I think the discovery of the setfs[ug]id thing surprised a number of us on
the security side of the fence. Speaking for myself, I'd like to have
*any* linuxulator behaviour which might affect system security demarcated
by sysctls (preferably defaulting to 'off' if they don't affect the
majority of users) and their effects clearly documented so administrators
know what the side-effects of enabling them are.

For starters, I think a sensible thing to do would be to introduce a
sysctl controlling the ability of non-native binaries to run with
privileges (i.e. set[ug]id) - as Robert has noted, there are subtle
differences between the security models of FreeBSD and other systems we
emulate, and a foreign binary may fail in creative ways if it runs on a
FreeBSD system and bumps into these different semantics.
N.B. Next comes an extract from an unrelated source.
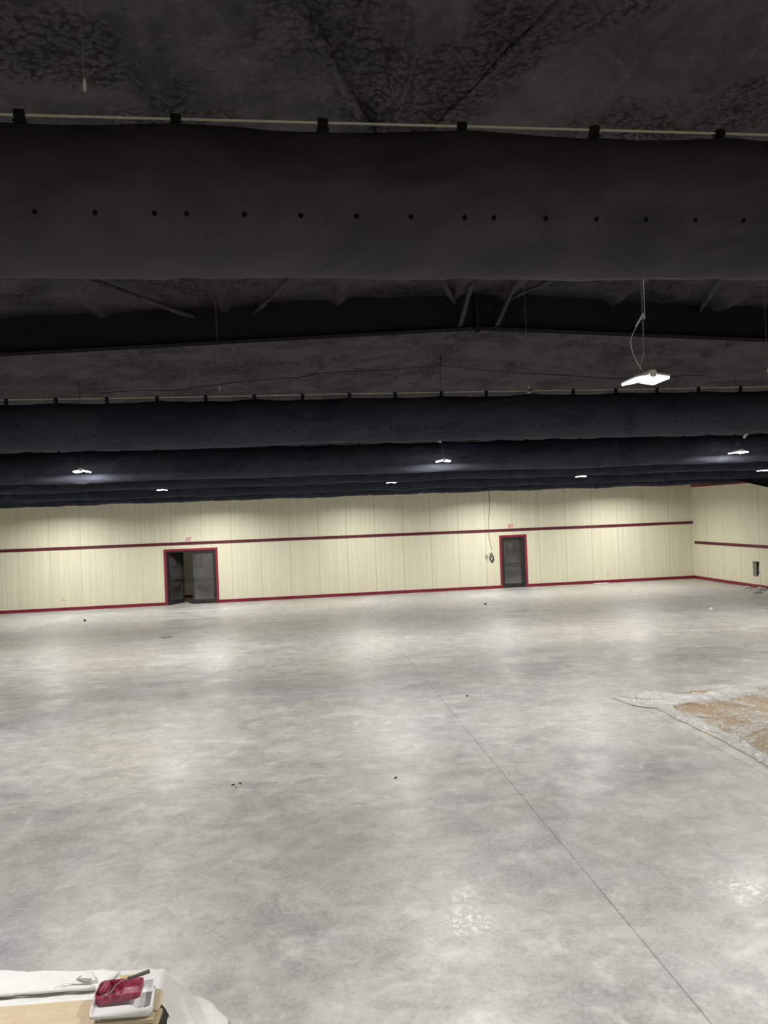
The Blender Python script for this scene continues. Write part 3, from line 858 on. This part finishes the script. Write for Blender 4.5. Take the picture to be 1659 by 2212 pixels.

This isn't really
an issue unless the binary is running with privileges (e.g. a setuid
binary, or daemon running as root, etc).

Unfortunately, it's probably not going to be easy to address this without
modifying the kernel security models to (conditionally, of course)
implement the emulated system's model precisely. It's something which
needs to be carefully examined by contrasting the semantics of the Linux
(or SVR4, or whatever) model with the FreeBSD model.

Kris

--
In God we Trust -- all others must submit an X.509 certificate.